Philips establishes a logical argument for the rest of the poem by proposing certain ideas to Lucasia, the recipient of these verses. She begins this line of logic through the phrase miracles men's faith do move; a paradox occurs between the subject-verb phrase men's faith [do] move and miracles. Traditionally, miracles are a divine act, but in this line the faith of those who believe in God move or inspire the very existence of such miracles. Therefore, only faith can produce miracles, which would otherwise be freak accidents or strange coincidences. Philips proposes the use of similar miraculous phenomenon, wonder and Prodigy in order to prove that her love for Lucasia as an intimate friend is similar to the practices and dedication typical of religion. Interestingly, Philips seems to juxtapose the religion built by female love to that of men's faith. It may be that Philips wants to push against the dull, angry world's Puritanical ideas of friendship with her own perceptions of female companionship, which includes warmth, affection, and intimacy.

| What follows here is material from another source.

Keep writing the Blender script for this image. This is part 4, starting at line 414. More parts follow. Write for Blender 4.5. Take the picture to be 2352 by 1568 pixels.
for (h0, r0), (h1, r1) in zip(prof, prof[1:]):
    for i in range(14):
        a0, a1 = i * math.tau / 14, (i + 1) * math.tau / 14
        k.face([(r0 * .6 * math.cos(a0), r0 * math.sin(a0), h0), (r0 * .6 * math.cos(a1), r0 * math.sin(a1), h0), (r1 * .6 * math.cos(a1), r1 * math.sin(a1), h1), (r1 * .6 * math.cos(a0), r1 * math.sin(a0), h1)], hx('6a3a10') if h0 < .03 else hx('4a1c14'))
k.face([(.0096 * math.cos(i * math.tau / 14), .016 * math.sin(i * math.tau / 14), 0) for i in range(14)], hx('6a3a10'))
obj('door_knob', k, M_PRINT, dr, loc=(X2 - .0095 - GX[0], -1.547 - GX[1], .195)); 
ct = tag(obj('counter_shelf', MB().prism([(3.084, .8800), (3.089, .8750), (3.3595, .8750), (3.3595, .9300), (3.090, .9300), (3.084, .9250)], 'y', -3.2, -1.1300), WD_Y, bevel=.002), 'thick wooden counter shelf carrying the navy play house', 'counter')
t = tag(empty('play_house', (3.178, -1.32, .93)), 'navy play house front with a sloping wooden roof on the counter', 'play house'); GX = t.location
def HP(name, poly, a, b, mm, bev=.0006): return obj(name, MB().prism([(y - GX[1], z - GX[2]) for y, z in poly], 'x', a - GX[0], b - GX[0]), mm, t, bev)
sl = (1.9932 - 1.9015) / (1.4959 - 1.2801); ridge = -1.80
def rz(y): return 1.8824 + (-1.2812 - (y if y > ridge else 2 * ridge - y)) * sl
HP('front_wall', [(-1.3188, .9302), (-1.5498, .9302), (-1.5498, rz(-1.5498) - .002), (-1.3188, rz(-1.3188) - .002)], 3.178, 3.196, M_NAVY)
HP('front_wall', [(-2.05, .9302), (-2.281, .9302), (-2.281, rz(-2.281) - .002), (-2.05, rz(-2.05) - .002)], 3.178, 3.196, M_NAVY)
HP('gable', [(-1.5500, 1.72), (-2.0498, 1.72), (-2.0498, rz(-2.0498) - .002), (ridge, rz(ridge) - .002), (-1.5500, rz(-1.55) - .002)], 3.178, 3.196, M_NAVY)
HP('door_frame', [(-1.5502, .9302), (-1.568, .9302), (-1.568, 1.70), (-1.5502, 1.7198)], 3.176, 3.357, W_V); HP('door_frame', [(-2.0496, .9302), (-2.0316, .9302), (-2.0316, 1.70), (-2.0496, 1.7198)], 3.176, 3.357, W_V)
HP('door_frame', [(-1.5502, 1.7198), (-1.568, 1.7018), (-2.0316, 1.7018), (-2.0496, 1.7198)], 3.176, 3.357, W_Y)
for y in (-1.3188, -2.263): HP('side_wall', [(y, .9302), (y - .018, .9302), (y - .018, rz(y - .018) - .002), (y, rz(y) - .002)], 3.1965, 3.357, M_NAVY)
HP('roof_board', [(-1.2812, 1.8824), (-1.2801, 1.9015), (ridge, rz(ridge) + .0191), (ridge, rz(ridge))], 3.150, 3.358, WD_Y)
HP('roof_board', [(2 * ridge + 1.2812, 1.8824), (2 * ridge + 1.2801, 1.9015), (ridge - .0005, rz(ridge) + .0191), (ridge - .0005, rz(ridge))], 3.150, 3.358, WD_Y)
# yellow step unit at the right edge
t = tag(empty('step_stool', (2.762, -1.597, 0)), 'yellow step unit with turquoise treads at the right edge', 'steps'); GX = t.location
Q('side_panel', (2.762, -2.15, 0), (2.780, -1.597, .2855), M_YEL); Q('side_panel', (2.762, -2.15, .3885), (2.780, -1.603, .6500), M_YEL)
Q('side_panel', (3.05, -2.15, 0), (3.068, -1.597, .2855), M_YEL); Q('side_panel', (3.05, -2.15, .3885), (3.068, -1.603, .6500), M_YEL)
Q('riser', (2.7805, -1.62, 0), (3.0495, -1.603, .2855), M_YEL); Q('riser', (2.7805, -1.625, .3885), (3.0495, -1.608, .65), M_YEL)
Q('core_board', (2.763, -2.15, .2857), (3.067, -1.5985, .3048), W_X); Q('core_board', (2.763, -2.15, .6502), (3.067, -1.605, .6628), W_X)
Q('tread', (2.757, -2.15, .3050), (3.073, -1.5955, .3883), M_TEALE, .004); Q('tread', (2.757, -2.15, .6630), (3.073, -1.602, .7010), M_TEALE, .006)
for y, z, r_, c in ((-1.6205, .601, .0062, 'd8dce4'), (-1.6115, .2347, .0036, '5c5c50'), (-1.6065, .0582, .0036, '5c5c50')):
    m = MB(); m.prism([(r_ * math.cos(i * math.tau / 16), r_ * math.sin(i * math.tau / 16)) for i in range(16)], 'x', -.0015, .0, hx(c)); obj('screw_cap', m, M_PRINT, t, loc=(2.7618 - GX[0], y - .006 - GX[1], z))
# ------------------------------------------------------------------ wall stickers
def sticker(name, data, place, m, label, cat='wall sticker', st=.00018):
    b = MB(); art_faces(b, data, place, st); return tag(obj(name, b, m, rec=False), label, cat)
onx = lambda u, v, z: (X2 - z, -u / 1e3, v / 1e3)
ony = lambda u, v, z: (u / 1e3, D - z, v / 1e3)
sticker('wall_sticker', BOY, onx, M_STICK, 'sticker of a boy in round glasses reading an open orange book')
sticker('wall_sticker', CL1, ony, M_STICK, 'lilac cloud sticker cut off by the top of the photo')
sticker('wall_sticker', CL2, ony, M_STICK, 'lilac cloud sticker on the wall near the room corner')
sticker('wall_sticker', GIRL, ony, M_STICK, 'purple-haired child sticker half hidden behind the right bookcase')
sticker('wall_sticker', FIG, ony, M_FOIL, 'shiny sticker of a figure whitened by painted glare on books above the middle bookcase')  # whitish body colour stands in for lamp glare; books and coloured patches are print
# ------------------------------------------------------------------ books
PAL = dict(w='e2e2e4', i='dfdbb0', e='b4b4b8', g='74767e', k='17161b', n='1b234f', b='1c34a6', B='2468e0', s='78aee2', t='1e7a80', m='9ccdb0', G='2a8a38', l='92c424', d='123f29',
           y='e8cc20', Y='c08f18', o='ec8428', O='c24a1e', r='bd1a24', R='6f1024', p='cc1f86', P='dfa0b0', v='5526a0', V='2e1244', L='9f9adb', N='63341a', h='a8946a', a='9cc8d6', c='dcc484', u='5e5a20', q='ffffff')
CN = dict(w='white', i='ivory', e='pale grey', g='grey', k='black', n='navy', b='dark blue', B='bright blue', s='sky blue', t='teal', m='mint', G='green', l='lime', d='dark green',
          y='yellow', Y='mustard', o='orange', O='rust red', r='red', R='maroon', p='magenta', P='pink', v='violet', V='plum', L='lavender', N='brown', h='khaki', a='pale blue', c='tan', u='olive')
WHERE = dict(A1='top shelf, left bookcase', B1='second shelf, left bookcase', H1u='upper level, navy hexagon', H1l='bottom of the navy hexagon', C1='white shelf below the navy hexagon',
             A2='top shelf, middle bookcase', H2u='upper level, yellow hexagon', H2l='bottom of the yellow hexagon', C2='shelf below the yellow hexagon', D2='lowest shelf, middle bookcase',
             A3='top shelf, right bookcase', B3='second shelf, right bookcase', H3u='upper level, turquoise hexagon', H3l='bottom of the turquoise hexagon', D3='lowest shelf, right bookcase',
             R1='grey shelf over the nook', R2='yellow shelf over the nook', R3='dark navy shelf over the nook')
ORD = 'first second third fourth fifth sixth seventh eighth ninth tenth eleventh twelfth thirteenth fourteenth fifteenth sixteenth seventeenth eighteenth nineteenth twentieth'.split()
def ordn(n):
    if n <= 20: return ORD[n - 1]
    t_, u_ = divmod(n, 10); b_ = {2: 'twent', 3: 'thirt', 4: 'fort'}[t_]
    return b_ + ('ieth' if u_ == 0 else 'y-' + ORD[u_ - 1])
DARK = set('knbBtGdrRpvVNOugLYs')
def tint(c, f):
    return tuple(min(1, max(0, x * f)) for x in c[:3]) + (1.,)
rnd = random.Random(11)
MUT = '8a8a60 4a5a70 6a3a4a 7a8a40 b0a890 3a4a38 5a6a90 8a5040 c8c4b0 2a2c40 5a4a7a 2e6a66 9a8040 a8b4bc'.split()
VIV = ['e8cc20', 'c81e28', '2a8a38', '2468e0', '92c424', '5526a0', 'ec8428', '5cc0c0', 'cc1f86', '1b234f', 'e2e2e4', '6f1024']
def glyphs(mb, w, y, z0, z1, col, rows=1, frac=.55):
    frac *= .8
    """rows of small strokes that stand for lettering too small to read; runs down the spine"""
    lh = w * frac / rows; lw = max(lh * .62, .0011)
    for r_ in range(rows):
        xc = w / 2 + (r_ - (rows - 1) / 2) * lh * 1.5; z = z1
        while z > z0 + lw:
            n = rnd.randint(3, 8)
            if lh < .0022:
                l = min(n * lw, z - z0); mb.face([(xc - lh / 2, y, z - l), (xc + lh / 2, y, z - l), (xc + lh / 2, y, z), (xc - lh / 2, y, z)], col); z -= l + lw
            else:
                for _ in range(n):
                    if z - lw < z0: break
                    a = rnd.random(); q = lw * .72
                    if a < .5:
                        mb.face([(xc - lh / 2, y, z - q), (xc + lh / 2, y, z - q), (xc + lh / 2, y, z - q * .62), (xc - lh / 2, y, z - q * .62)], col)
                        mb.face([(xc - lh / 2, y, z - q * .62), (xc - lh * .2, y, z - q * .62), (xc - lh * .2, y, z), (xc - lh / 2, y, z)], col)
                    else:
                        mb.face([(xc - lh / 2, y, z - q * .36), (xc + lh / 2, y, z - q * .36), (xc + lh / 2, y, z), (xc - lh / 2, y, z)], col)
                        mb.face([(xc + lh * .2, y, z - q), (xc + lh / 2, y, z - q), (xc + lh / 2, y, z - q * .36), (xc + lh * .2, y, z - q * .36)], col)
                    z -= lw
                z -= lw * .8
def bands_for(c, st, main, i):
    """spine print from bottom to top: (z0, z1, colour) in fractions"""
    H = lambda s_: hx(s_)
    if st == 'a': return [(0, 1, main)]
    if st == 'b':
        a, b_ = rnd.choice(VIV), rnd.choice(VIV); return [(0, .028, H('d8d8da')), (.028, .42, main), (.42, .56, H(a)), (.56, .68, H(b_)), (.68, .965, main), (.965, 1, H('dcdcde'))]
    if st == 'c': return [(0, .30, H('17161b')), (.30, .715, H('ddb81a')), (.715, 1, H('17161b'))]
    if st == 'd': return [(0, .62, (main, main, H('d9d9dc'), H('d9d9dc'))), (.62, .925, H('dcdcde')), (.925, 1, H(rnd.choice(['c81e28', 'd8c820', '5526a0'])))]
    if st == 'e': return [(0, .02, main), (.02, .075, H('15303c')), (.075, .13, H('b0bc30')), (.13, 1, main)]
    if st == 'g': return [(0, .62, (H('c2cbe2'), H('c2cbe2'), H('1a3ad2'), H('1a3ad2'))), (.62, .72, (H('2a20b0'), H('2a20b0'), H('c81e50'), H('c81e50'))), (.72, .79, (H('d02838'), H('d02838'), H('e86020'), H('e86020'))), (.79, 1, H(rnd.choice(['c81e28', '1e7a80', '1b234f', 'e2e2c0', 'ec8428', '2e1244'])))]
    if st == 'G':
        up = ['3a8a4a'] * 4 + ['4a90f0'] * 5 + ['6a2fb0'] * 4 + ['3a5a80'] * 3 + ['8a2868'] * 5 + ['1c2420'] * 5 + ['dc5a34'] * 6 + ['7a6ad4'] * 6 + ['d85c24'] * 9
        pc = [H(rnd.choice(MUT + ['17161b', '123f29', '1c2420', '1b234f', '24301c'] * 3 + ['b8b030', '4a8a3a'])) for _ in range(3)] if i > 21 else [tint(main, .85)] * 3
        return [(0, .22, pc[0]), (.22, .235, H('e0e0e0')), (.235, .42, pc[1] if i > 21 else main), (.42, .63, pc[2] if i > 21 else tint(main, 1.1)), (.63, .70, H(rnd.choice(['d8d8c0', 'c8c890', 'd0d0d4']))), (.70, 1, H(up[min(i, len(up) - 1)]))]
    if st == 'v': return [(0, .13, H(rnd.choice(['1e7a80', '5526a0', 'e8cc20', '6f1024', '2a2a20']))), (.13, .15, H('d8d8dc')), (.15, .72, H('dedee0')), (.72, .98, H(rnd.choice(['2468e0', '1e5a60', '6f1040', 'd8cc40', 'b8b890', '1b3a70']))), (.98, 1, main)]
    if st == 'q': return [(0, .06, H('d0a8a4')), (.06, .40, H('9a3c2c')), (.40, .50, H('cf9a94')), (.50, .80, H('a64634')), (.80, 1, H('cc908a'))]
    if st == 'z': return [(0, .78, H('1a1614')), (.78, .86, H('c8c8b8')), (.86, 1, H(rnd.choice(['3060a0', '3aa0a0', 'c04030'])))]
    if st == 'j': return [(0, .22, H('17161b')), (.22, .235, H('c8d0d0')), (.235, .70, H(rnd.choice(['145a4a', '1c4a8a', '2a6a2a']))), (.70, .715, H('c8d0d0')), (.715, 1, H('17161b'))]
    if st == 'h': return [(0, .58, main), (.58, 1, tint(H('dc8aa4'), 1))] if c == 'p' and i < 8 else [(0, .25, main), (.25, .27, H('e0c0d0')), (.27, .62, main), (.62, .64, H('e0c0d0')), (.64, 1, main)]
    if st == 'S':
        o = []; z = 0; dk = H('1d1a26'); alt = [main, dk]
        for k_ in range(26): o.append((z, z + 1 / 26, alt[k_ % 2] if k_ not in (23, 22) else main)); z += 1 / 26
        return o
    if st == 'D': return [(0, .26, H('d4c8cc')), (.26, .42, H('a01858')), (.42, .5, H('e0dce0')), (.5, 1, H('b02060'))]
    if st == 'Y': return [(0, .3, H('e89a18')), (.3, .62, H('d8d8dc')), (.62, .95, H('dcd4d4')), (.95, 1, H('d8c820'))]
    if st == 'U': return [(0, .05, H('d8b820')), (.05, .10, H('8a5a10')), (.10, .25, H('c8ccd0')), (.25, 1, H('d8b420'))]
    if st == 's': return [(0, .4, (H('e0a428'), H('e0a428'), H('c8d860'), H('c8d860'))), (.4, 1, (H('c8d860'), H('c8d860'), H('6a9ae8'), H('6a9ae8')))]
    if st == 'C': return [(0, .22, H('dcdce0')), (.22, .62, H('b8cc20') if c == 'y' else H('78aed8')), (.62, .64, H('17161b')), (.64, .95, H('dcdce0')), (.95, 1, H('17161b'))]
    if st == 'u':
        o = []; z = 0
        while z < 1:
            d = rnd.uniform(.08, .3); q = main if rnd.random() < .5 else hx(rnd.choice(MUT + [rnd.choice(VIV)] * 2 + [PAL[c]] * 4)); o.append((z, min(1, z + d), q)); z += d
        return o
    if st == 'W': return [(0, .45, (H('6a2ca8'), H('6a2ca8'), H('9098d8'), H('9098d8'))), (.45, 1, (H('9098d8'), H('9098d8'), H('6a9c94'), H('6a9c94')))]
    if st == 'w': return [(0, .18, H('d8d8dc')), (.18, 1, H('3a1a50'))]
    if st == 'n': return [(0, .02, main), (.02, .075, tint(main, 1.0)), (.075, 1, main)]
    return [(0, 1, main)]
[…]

         The next stanza emphasizes the shift from traditional Christian companionship to close, significant friendships between women. She writes that herself and Lucasia were design'd t'agree, which means that women were created, presumably by God, to be companions due to physical and emotional similarity. This idea contrasts the biblical truth that God designed Eve as compatible companion for Adam in Eden, described by the poet John Milton in Paradise Lost. She goes on to write that they are as free as Angells, a simile that brings in more religious connotations. However, another paradox arises in the greedy choice that these Angells make; angels are attendants of God, and therefore do not have the capacity for choice since their choices are a reflection of God's will. Greedy choice signals the further departure from religious tradition. The last line of the stanza, [The Angells] are yet determin'd to their Joys, may be another reflection of Philips' desires overriding those of society, or moreover the desires of women in relation to those that society designates to them.

        In the third stanza, Philips invokes the metaphysical conceits of Shakespeare and John Donne to illustrate the unbreakable unity of reciprocal friendship. The duality of "doubled by their loss" resembles the paradoxical phrases of Shakespeare's poem, "The Phoenix and the Dove," especially the words "Two distincts, division none" (line 27). [12] Just as by mixture "is addition grown," so Philips strengthens the metaphor through intertextual reference. This line in particular derives its alchemical tone from Donne's verbal recipes in "The Exstasie:" [13]

    But as all severall soules containe
    Mixture of things, they know not what,
    Love, these mixt soules, doth mixe againe,
    And makes both one, each this and that. (ll. 33-36)

Following the Neoplatonic language of the Renaissance, Donne believed the soul emerged from the interplay of the four elements. [14] The balance of elements is then a testament to the inextricable nature of love. The union of hearts was a popular symbol for in 17th century England and even becomes the "seal" of friendship in another poem by Philips, "Friendship in Emblem, or the Seale, to my dearest Lucasia" [15]:

    The hearts thus intermixed speak
    A Love that no bold shock can break;
    For Joyn'd and growing, both in one,
    Neither can be disturb'd alone. (ll. 1-4)

        Finally, the last line of the stanza: "Never, yet ever, are alone," imparts emotional force through its repeated initial stresses and dramatic caesurae. The emphasis is so strong, in fact, that the second caesura splits the third foot in half, as if to demonstrate the impossibility of singleness:

     ' ^ || ' ' | ^ || ' | ^ '
    Never , yet ever, are alone.

        If the language of the first three stanzas, with its angels, joys, and promise, can be considered positive, then the diction of the latter half of the poem may be seen as negative. A sense of entrapment pervades these lines, and the language throughout draws heavily from male hetereosexual discourse. "We court our own captivity" (l. 16) offers the possibility of freedom through bondage, but this freedom is circumscribed by men's power. Jane Spencer suggests that "Orinda and Lucasia are imagined forming in their relationship a reconstituted monarchical state," which explains the diction of the lines "And all our titles shuffled so, / Both Princes, and both subjects, too" (ll. 24-25). [16] Furthermore, Philips turns the objects of male-to-male subjection, "fetters," into nothing more than "ornament." Her poem's final stanza, with its possible allusions to Romeo and Juliet (see Annotations), confers the benefits of heterosexual love to same-sex passion, but there remains a sense of tragedy and death to this relationship. Overall, Philips reappropriates men's language for positive intentions, but the love conceived in this poem is predetermined by its own terms.